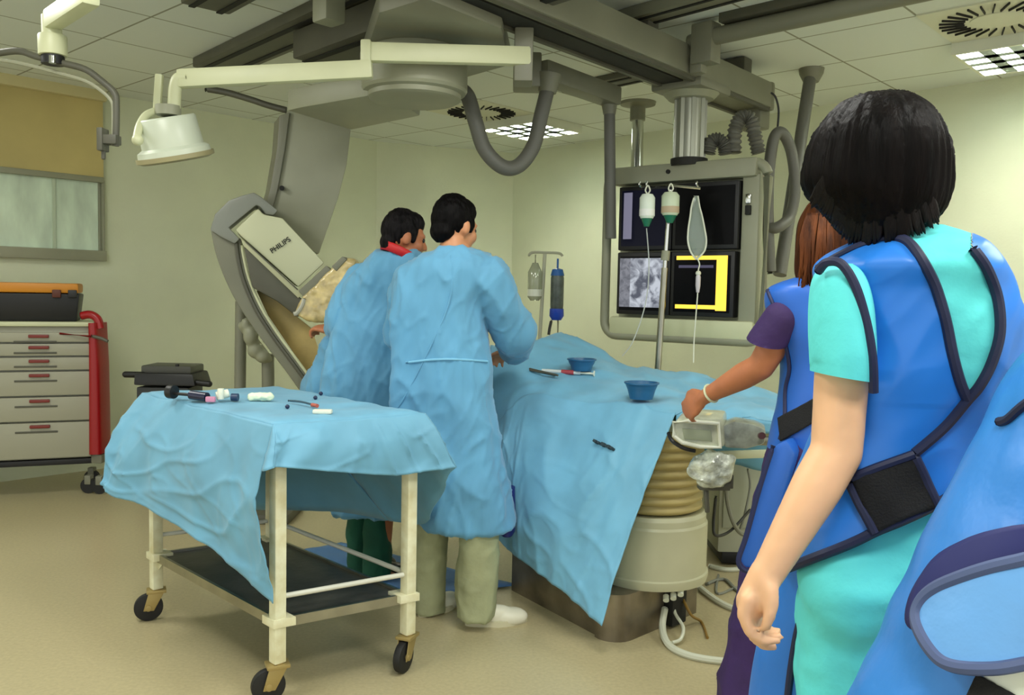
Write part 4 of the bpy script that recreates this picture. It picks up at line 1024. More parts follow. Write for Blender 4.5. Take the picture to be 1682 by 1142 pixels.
def shoe(name, heel, toe, m, parent, w=.045, h=.075):
    heel = V(heel); toe = V(toe); d = toe - heel; d.z = 0; L = d.length; d.normalize(); s = d.cross(Z)
    mb = MB(); X = (s, d, Z)
    mb.sph(heel + d * .045 + Z * .04, (w * .8, .05, h * .62), X); mb.sph(heel + d * L * .45 + Z * .035, (w * .85, L * .36, h * .6), X); mb.sph(heel + d * L * .72 + Z * .025, (w * 1.1, L * .29, h * .52), X)
    r = remesh(mb, .006, 3); r.v = [V((p.x, p.y, max(p.z, .004))) for p in r.v]
    o = build(name, r, m, parent)
    so = MB(); pts = []
    for a in range(24):
        t = 2 * PI * a / 24; y = .5 + .5 * math.sin(t); ww = w * (.8 + .35 * math.sin(PI * min(1, y * .9 + .1)) if y > .4 else .95)
        pts.append(heel + d * (L * y) + s * (ww * math.cos(t)))
    so.prism([V((p.x, p.y, 0)) for p in pts], Z * .022); build('sole', so, mat('sole_cream', (206, 200, 168), .5) if m is not m_black else m_black, o, angle=50)
    return o
def person(label, J, skin, hair_fn, k=1.0, voxel=.008):
    t = thing('person', label, 'person', V((J['pelvis'].x, J['pelvis'].y, 0)))
    mb = MB(); body_shape(mb, J); P = head_shape(mb, J['head'], J['face'], k, J.get('tilt', (0, 0, 1)))
    b = build('body', remesh(mb, voxel, 3), skin, t, angle=0)
    for q in (-1, 1): build('eye', MB().sph(P(q * .031, .080, .002), .012 * k), m_eye, t); hair_fn(t, P, J)
    return t, P
def short_hair(m, k=1.0, vol=1.0):
    def fn(t, P, J):
        s, f, u = axes(J['face'], J.get('tilt', (0, 0, 1))); mb = MB(); X = (s, f, u)
        mb.sph(P(0, -.02, .03), (.0815 * k, .094 * k, .101 * k), X, 28, 18); mb.sph(P(0, -.062, -.035), (.058 * k, .043 * k, .052 * k), X)
        mb.sph(P(0, .02, .068), (.066 * k, .062 * k, .056 * k), X)
        for q in (-1, 1): mb.sph(P(q * .066, .026, .012), (.014 * k, .018 * k, .036 * k), X)
        build('hair', remesh(mb, .006, 2, lambda p: .004 * nz(p, 70, 70, 40)), m, t, angle=0)
    return fn

# ---- gowned man on the right (nearer, seen from behind)
J = dict(head=W(747, 372, 3.58), face=(.66, .72, -.22), head_base=W(744, 398, 3.55), neck=W(745, 432, 3.53), chest=W(742, 500, 3.55), pelvis=W(742, 690, 3.56),
         sh_l=W(676, 462, 3.58), el_l=W(664, 545, 3.64), wr_l=W(712, 590, 3.74), sh_r=W(800, 458, 3.50), el_r=W(846, 548, 3.62), wr_r=W(834, 578, 3.88),
         hip_l=W(712, 720, 3.56), kn_l=W(708, 868, 3.60), an_l=W(706, 985, 3.62), hip_r=W(776, 720, 3.53), kn_r=W(784, 868, 3.50), an_r=W(783, 990, 3.50),
         toe_l=V((.7, .7, 0)), toe_r=V((.95, .2, 0)))
J['hand_l'] = (V((.6, .8, -.1)), V((0, 0, -1)), V((.8, -.6, 0))); J['hand_r'] = (V((-.3, .9, -.2)), V((0, 0, -1)), V((-1, -.3, 0)))
t, P = person('black-haired man in a long blue gown and white clogs, seen from behind', J, m_skin, short_hair(m_hair))
rows = [(411, 722, 786, 3.53, .07), (424, 694, 806, 3.53, .10), (440, 668, 818, 3.53, .12), (465, 654, 818, 3.54, .13), (500, 649, 796, 3.55, .14), (545, 648, 797, 3.56, .15), (600, 652, 804, 3.56, .16), (645, 650, 807, 3.56, .16), (700, 652, 814, 3.56, .17), (770, 664, 828, 3.56, .18), (830, 682, 842, 3.56, .18), (862, 694, 847, 3.56, .18)]
mb = MB().loft(cloth_rows(rows))
mb.chain([J['sh_r'], lerp(J['sh_r'], J['el_r'], .5), J['el_r'], W(846, 572, 3.82)], [.085, .085, .08, .062]); mb.chain([J['sh_l'], J['el_l'], W(706, 588, 3.71)], [.075, .072, .052])
gf = folds(.022, .006, 3.3)
gw = build('gown', remesh(mb, .010, 4, gf), m_gown, t, angle=0)
bv = bvh_of(MB().add(*(lambda m: ([V(v.co) + origin(gw) for v in m.vertices], [tuple(p.vertices) for p in m.polygons]))(gw.data)))
build('tie', trim_on(bv, [(668, 596), (700, 592), (740, 590), (800, 594)], .005, .003), mat('gown_tie', (120, 182, 214), .7), gw, label='thin waist tie')
build('back_seam', trim_on(bv, [(741, 420), (738, 500), (672, 640), (646, 680)], .0035, .001), m_gown, gw)
m_kh = mat('trousers_sage', (164, 168, 130), .8, var=.07, vscale=9, bump=.35, bscale=14)
lg = MB(); lg.loft(cloth_rows([(840, 680, 738, 3.60, .09), (880, 679, 733, 3.61, .08), (950, 682, 731, 3.62, .07), (1004, 685, 729, 3.63, .07)], 32)); build('trouser_leg', remesh(lg, .009, 3, folds(.012, .006, 7, 3)), m_kh, t, angle=0)
lg = MB(); lg.loft(cloth_rows([(835, 756, 820, 3.51, .10), (880, 756, 819, 3.50, .09), (950, 751, 818, 3.50, .085), (1012, 752, 812, 3.49, .08)], 32)); build('trouser_leg', remesh(lg, .009, 3, folds(.012, .006, 12, 3)), m_kh, t, angle=0)
m_clog = mat('clog_white', (226, 222, 200), .4)
shoe('clog', G(763, 1027), G(866, 1021), m_clog, t); shoe('clog', G(688, 1014), G(752, 990), m_clog, t)
hm = MB(); hm.loft([pring(y, x0, x1, 3.66, .05, 24) for y, x0, x1 in ((800, 800, 846), (852, 808, 847), (872, 816, 846), (878, 824, 842))]); build('apron_hem', hm, mat('apron_navy', (24, 32, 110), .5), t, label='dark blue apron hem below the gown')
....
[DIRECTIONS] Return the whole listing, word for word, and leave out every picture.

[SOLUTION]
Write part 4 of the bpy script that recreates this picture. It picks up at line 1024. More parts follow. Write for Blender 4.5. Take the picture to be 1682 by 1142 pixels.
def shoe(name, heel, toe, m, parent, w=.045, h=.075):
    heel = V(heel); toe = V(toe); d = toe - heel; d.z = 0; L = d.length; d.normalize(); s = d.cross(Z)
    mb = MB(); X = (s, d, Z)
    mb.sph(heel + d * .045 + Z * .04, (w * .8, .05, h * .62), X); mb.sph(heel + d * L * .45 + Z * .035, (w * .85, L * .36, h * .6), X); mb.sph(heel + d * L * .72 + Z * .025, (w * 1.1, L * .29, h * .52), X)
    r = remesh(mb, .006, 3); r.v = [V((p.x, p.y, max(p.z, .004))) for p in r.v]
    o = build(name, r, m, parent)
    so = MB(); pts = []
    for a in range(24):
        t = 2 * PI * a / 24; y = .5 + .5 * math.sin(t); ww = w * (.8 + .35 * math.sin(PI * min(1, y * .9 + .1)) if y > .4 else .95)
        pts.append(heel + d * (L * y) + s * (ww * math.cos(t)))
    so.prism([V((p.x, p.y, 0)) for p in pts], Z * .022); build('sole', so, mat('sole_cream', (206, 200, 168), .5) if m is not m_black else m_black, o, angle=50)
    return o
def person(label, J, skin, hair_fn, k=1.0, voxel=.008):
    t = thing('person', label, 'person', V((J['pelvis'].x, J['pelvis'].y, 0)))
    mb = MB(); body_shape(mb, J); P = head_shape(mb, J['head'], J['face'], k, J.get('tilt', (0, 0, 1)))
    b = build('body', remesh(mb, voxel, 3), skin, t, angle=0)
    for q in (-1, 1): build('eye', MB().sph(P(q * .031, .080, .002), .012 * k), m_eye, t); hair_fn(t, P, J)
    return t, P
def short_hair(m, k=1.0, vol=1.0):
    def fn(t, P, J):
        s, f, u = axes(J['face'], J.get('tilt', (0, 0, 1))); mb = MB(); X = (s, f, u)
        mb.sph(P(0, -.02, .03), (.0815 * k, .094 * k, .101 * k), X, 28, 18); mb.sph(P(0, -.062, -.035), (.058 * k, .043 * k, .052 * k), X)
        mb.sph(P(0, .02, .068), (.066 * k, .062 * k, .056 * k), X)
        for q in (-1, 1): mb.sph(P(q * .066, .026, .012), (.014 * k, .018 * k, .036 * k), X)
        build('hair', remesh(mb, .006, 2, lambda p: .004 * nz(p, 70, 70, 40)), m, t, angle=0)
    return fn

# ---- gowned man on the right (nearer, seen from behind)
J = dict(head=W(747, 372, 3.58), face=(.66, .72, -.22), head_base=W(744, 398, 3.55), neck=W(745, 432, 3.53), chest=W(742, 500, 3.55), pelvis=W(742, 690, 3.56),
         sh_l=W(676, 462, 3.58), el_l=W(664, 545, 3.64), wr_l=W(712, 590, 3.74), sh_r=W(800, 458, 3.50), el_r=W(846, 548, 3.62), wr_r=W(834, 578, 3.88),
         hip_l=W(712, 720, 3.56), kn_l=W(708, 868, 3.60), an_l=W(706, 985, 3.62), hip_r=W(776, 720, 3.53), kn_r=W(784, 868, 3.50), an_r=W(783, 990, 3.50),
         toe_l=V((.7, .7, 0)), toe_r=V((.95, .2, 0)))
J['hand_l'] = (V((.6, .8, -.1)), V((0, 0, -1)), V((.8, -.6, 0))); J['hand_r'] = (V((-.3, .9, -.2)), V((0, 0, -1)), V((-1, -.3, 0)))
t, P = person('black-haired man in a long blue gown and white clogs, seen from behind', J, m_skin, short_hair(m_hair))
rows = [(411, 722, 786, 3.53, .07), (424, 694, 806, 3.53, .10), (440, 668, 818, 3.53, .12), (465, 654, 818, 3.54, .13), (500, 649, 796, 3.55, .14), (545, 648, 797, 3.56, .15), (600, 652, 804, 3.56, .16), (645, 650, 807, 3.56, .16), (700, 652, 814, 3.56, .17), (770, 664, 828, 3.56, .18), (830, 682, 842, 3.56, .18), (862, 694, 847, 3.56, .18)]
mb = MB().loft(cloth_rows(rows))
mb.chain([J['sh_r'], lerp(J['sh_r'], J['el_r'], .5), J['el_r'], W(846, 572, 3.82)], [.085, .085, .08, .062]); mb.chain([J['sh_l'], J['el_l'], W(706, 588, 3.71)], [.075, .072, .052])
gf = folds(.022, .006, 3.3)
gw = build('gown', remesh(mb, .010, 4, gf), m_gown, t, angle=0)
bv = bvh_of(MB().add(*(lambda m: ([V(v.co) + origin(gw) for v in m.vertices], [tuple(p.vertices) for p in m.polygons]))(gw.data)))
build('tie', trim_on(bv, [(668, 596), (700, 592), (740, 590), (800, 594)], .005, .003), mat('gown_tie', (120, 182, 214), .7), gw, label='thin waist tie')
build('back_seam', trim_on(bv, [(741, 420), (738, 500), (672, 640), (646, 680)], .0035, .001), m_gown, gw)
m_kh = mat('trousers_sage', (164, 168, 130), .8, var=.07, vscale=9, bump=.35, bscale=14)
lg = MB(); lg.loft(cloth_rows([(840, 680, 738, 3.60, .09), (880, 679, 733, 3.61, .08), (950, 682, 731, 3.62, .07), (1004, 685, 729, 3.63, .07)], 32)); build('trouser_leg', remesh(lg, .009, 3, folds(.012, .006, 7, 3)), m_kh, t, angle=0)
lg = MB(); lg.loft(cloth_rows([(835, 756, 820, 3.51, .10), (880, 756, 819, 3.50, .09), (950, 751, 818, 3.50, .085), (1012, 752, 812, 3.49, .08)], 32)); build('trouser_leg', remesh(lg, .009, 3, folds(.012, .006, 12, 3)), m_kh, t, angle=0)
m_clog = mat('clog_white', (226, 222, 200), .4)
shoe('clog', G(763, 1027), G(866, 1021), m_clog, t); shoe('clog', G(688, 1014), G(752, 990), m_clog, t)
hm = MB(); hm.loft([pring(y, x0, x1, 3.66, .05, 24) for y, x0, x1 in ((800, 800, 846), (852, 808, 847), (872, 816, 846), (878, 824, 842))]); build('apron_hem', hm, mat('apron_navy', (24, 32, 110), .5), t, label='dark blue apron hem below the gown')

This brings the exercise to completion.